National’s plans for asset sales are dangerous. The private sector got us into the global financial crisis and to flog off wealth creating assets to the private sector who will have to rely on borrowing to purchase the assets is folly. To talk about the size of total debt, then to advocate a policy of privatization which will involve the incurring of more debt is nuts. Further if the offer to buy is for New Zealand investors only, they will be sold at a discount as the prospective market of purchasers will be artificially reduced. As I have said previously we just can’t trust National that only 49 percent of each asset will be flogged off, after all National promised they would not raise GST in the first term.

It is seductively easy to overstate the scale and imminence of economic threats and then exaggerate “shock doctrine” arguments for instant radical change. That’s where Think Big, Rogernomics, Ruthenasia and the current reversal of the Welfare State come from. The essence of this approach is to laud the existence and inherent wisdom of the market economy. Yet in reality it was this same unrestrained market that created the global financial crisis in the first place.
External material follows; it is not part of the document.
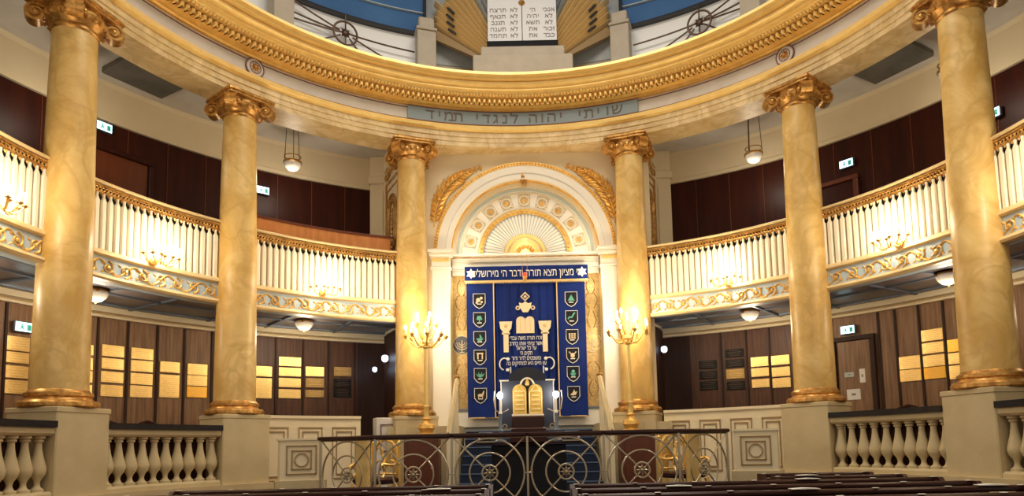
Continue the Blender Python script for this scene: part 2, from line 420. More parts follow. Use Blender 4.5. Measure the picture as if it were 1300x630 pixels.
# entablature on the columns
TE = 112; N = 150
def RING(name, prof, m, t0=-TE, t1=TE, n=N, smooth=35):
    mb = MB(); mb.ring(prof, t0, t1, n); return struct(name, mb, m, smooth=smooth)
RING('trim_architrave', [(.33, 5.96), (-.25, 5.96), (-.25, 6.04), (-.27, 6.05), (-.27, 6.13), (-.29, 6.14), (-.29, 6.24), (.33, 6.24)], 'veined_cream')
RING('trim_architrave_bead', [(-.2, 6.24), (-.31, 6.24), (-.36, 6.27), (-.37, 6.31), (-.35, 6.35), (-.29, 6.375), (-.2, 6.375)], 'gold_bright')
RING('wall_frieze', [(.33, 6.24), (-.2, 6.24), (-.2, 6.76), (.33, 6.76)], 'grey_white')
RING('trim_cornice_bed', [(-.19, 6.70), (-.26, 6.70), (-.28, 6.73), (-.34, 6.735), (-.36, 6.75), (-.42, 6.755), (-.42, 6.90), (-.19, 6.90)], 'gold')
RING('trim_cornice_crown', [(0, 6.86), (-.53, 6.86), (-.53, 6.885), (-.58, 6.89), (-.60, 6.92), (-.66, 6.93), (-.66, 6.955), (-.66, 6.975), (-.72, 6.985), (-.755, 7.01), (-.765, 7.04), (-.74, 7.05), (-.74, 7.06), (-.84, 7.065), (-.86, 7.09), (-.86, 7.10), (-.92, 7.11), (-.92, 7.16), (.4, 7.16)], 'gold_bright')
mb = MB()
for k in range(int(2*TE/1.02)):
    mb.box(0, 0, 6.80, .060, .13, .10, m=rframe(-TE+1.02*k, -.45), bev=.02)
struct('trim_dentils', mb, 'gold_bright')
mb = MB()
for k in range(int(2*TE/.66)):
    mb.ball((0, 0, 0), .030, m=rframe(-TE+.66*k, -.565, 6.875), n=6)
struct('trim_bead_row', mb, 'gold_bright')
mb = MB()
for z in (6.42, 6.655): mb.ring([(-.19, z), (-.207, z), (-.207, z+.018), (-.19, z+.018)], -TE, TE, N)
for t in (-78.5, -50.2, 50.9, 78.5):
    pass
struct('trim_frieze_lines', mb, 'fascia_line')
for t, nm in ((-50.2, 'left'), (50.9, 'right')):
    g = thing('frieze_roundel', 'gold rosette roundel on the pale frieze above the second %s column' % nm, 'rosette', rframe(t, -.2, 6.55), 'frieze rosettes')
    part('disc', 'grey_white', g, lambda mb: mb.lathe([(.155, 0), (.155, .02), (.13, .035), (0.001, .035)], 28, m=RX(90)))
    part('rim', 'fascia_line', g, lambda mb: (mb.arc([(.15, -.03), (.17, -.03), (.17, 0), (.15, 0)], 0, 360, 30), mb.arc([(.092, -.045), (.105, -.045), (.105, -.03), (.092, -.03)], 0, 360, 30)))
    def ros(mb):
        mb.ball((0, -.05, 0), .03, n=8)
        for k in range(8): mb.leaf((0, -.04, 0), k*PI/4, .085, .05, -.04, 0)
    part('rosette', 'antique_gold', g, ros)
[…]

The upshot of all this borrowing is now whenever our economy looks like recovering, the benefits of any growth are to be shipped offshore as profits and dividends from now foreign-owned assets, and as interest payments on the debt incurred over the last decade. Last year, New Zealand paid $15.5 billion in profits and interest payments to foreign investors and creditors. Only $3.3 billion was reinvested. That is the size of the drag on the New Zealand economy. National has no plan for growth, they are divorced from the every day reality of New Zealanders. Labour put New Zealand in a sound position to weather the financial crisis and only Labour will provide a way out of the mire that National has created.